Homeland Security & Defense Dept. also deleted all text messages from Jan. 6

More deleted Jan. 6 messages

Just two weeks after learning that the Secret Service deleted communications from the time period around the insurrection, reports have emerged that both the Department of Homeland Security and Defense Department likewise erased messages from January 6th.

DHS Inspector General Joseph Cuffari learned in February that text messages for Trump’s acting homeland security secretary Chad Wolf, acting deputy secretary Ken Cuccinelli, and undersecretary Randolph “Tex” Alles (the former Secret Service director) were lost during a phone “reset.” Cuffari had knowledge of the loss of Secret Service messages even longer; the agency first alerted him in December 2021.

Yet, Cuffari “did not press the department leadership at that time to explain why they did not preserve these records,” did not try to recover the lost data, and did not inform Congress of his discovery for months.

“It is extremely troubling that the issue of deleted text messages related to the January 6 attack on the Capitol is not limited to the Secret Service, but also includes Chad Wolf and Ken Cuccinelli, who were running DHS at the time,” House Homeland Security Committee Chairman Bennie G. Thompson (D-Miss.) said in a statement.

“It appears the DHS Inspector General has known about these deleted texts for months but failed to notify Congress,” Thompson said. “If the Inspector General had informed Congress, we may have been able to get better records from Senior administration officials regarding one of the most tragic days in our democracy’s history.”

Both Thompson and Rep. Carolyn Maloney (D-NY), Chairwoman of the House Oversight Committee, called on Cuffari to recuse himself from the investigation, saying that his failure to tell Congress the Secret Service wasn’t providing records “cast serious doubt on his independence and his ability to effectively conduct such an important investigation.”

Meanwhile, the Department of Defense admitted in court filings that it did not preserve any text messages of former acting Defense Secretary Chris Miller, former Army Secretary Ryan McCarthy, former chief of staff Kash Patel, and other key Pentagon officials despite receiving a Freedom of Information Act request days after the insurrection.
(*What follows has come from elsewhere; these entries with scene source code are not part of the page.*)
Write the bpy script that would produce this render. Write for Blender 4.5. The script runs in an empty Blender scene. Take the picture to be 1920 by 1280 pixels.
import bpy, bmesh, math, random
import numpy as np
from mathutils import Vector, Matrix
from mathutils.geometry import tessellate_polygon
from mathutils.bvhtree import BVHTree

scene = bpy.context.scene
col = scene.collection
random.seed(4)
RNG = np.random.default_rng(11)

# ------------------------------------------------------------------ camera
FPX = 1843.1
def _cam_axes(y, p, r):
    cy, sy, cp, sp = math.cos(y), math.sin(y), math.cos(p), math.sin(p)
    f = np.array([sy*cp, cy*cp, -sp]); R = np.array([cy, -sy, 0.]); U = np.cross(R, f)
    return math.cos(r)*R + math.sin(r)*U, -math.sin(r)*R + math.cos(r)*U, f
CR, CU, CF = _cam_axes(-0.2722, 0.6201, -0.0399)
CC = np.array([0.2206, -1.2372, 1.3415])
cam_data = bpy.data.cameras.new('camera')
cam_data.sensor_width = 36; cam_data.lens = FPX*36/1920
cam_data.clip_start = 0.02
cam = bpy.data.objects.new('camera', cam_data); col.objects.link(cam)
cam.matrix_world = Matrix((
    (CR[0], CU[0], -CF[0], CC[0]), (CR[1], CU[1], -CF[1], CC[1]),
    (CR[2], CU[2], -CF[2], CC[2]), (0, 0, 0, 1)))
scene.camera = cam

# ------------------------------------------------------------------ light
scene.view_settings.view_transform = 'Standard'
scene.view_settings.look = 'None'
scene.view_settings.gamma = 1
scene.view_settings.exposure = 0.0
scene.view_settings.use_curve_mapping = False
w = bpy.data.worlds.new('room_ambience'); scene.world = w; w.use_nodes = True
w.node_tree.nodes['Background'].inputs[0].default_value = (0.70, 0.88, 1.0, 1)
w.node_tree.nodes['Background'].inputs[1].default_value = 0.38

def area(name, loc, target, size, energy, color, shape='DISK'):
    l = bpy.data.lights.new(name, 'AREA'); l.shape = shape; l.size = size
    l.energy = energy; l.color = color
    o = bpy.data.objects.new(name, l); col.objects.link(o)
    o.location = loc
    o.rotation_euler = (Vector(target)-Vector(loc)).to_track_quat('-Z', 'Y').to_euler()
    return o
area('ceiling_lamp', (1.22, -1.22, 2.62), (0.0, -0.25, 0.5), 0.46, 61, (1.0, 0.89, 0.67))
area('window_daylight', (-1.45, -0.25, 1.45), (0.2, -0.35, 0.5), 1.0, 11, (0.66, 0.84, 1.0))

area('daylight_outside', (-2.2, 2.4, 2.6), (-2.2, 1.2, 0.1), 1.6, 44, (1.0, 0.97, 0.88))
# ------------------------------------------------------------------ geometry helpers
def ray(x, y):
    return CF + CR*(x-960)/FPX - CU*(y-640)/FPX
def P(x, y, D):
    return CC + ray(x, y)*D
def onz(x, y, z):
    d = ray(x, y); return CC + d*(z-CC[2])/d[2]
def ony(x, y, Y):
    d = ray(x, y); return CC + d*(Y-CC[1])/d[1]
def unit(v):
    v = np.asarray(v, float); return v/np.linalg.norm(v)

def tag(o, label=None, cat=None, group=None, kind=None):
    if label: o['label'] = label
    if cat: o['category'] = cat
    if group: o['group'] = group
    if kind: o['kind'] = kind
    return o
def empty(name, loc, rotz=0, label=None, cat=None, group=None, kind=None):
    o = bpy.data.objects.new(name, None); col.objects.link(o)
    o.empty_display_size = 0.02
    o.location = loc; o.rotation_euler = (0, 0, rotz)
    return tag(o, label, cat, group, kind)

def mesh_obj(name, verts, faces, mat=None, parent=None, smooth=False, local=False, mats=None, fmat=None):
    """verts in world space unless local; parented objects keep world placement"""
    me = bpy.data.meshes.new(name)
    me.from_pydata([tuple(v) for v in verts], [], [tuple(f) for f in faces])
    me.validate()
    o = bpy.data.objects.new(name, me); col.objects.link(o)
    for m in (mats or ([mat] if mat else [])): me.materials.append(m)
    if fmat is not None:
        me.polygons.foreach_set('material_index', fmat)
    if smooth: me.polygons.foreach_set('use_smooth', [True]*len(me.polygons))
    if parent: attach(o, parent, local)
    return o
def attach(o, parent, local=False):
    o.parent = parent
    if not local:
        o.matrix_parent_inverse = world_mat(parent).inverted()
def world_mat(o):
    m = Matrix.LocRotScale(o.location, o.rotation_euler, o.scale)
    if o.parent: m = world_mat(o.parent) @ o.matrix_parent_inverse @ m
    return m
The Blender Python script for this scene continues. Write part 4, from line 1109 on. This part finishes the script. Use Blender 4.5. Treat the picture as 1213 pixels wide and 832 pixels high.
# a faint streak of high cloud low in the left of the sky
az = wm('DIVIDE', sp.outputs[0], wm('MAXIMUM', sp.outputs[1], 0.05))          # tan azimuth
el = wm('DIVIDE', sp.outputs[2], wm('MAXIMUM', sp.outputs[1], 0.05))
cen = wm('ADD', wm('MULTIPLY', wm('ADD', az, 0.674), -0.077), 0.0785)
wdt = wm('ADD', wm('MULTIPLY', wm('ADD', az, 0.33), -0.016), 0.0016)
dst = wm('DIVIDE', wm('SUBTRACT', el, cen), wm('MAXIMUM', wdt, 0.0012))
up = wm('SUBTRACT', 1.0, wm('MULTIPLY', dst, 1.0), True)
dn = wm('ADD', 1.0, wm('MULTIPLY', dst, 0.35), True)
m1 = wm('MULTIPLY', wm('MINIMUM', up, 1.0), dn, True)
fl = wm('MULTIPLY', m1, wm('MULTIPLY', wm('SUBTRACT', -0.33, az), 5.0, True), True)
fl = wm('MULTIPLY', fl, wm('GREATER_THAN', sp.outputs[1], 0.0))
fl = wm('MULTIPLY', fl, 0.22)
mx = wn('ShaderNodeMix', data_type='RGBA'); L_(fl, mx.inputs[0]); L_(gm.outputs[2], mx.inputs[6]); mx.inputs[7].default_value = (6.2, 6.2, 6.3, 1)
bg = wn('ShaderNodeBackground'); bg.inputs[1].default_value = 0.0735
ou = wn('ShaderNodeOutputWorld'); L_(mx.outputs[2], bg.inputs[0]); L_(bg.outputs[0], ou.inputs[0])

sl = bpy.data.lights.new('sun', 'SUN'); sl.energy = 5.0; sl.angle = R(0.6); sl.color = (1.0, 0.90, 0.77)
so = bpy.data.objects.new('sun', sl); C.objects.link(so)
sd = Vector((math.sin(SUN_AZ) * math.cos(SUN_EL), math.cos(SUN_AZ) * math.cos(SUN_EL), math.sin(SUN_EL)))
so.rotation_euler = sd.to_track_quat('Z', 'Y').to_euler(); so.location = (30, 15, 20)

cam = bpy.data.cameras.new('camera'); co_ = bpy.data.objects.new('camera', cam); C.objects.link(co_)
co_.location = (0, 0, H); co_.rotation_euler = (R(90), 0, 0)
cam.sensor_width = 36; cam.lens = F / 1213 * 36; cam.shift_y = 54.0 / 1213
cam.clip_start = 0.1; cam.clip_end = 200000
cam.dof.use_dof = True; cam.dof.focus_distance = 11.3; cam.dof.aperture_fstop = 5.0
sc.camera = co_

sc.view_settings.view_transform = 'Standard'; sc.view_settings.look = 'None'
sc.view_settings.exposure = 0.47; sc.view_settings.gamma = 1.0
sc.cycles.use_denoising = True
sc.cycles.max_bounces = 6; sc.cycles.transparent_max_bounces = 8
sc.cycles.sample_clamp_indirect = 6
The watchdog that filed the FOIA notice, American Oversight, sued the Department and the Army after not receiving a response for months.

On Tuesday, American Oversight asked Attorney General Merrick Garland to open an investigation into the Defense Department’s failure to preserve the communications.

DOD has admitted, in response to American Oversight’s FOIA lawsuit, that it similarly failed to preserve text messages and other communications stored on phones from top DOD and Army officials. The apparent deletion of records from January 6th by multiple agencies bolsters the need for a cross-agency investigation into the possible destruction of federal records.

Grand jury

The federal grand jury investigating January 6th again proved it is expanding its probe into the inner reaches of Trump’s circle with a subpoena to former White House counsel Pat Cipollone. The move comes after the panel subpoenaed and obtained testimony from Marc Short, the former chief of staff to Vice President Mike Pence.

The Justice Department had previously focused its efforts on the ‘fake electors’ scheme to overturn Biden’s win in seven swing states. In June, the jury sent subpoenas to many of the false electors seeking a wide range of documents including any communications with any member of the executive or legislative branch of the federal government; any representative or agent of Trump or his campaign; or Trump boosters Jenna Ellis, Bernard Kerik, Rudy Giuliani, Boris Epshteyn, James Troupis, Joe DiGenova, John Eastman, Joshua Findlay, Justin Clark, Kenneth Chesebro, Mike Roman or Victoria Toensing.

Two of those involved in the false elector plot in Arizona, chairwoman of the Arizona Republican Party Kelli Ward and state Senator Kelly Townsend, both expressed concerns to Trump campaign lawyers that the plan was “treasonous.”

Kenneth Chesebro, a lawyer working for Mr. Trump’s campaign, wrote in a Dec. 11, 2020, email to other members of the legal team that Ms. Ward and Ms. Townsend had raised concerns about casting votes as part of an alternate slate of electors because there was no pending legal challenge that could flip the results of Arizona’s election.

“Ward and Townsend are concerned it could appear treasonous for the AZ electors to vote on Monday if there is no pending court proceeding that might, eventually, lead to the electors being ratified as the legitimate ones,” Mr. Chesebro wrote to the group, which included Rudolph W. Giuliani, Mr. Trump’s personal lawyer.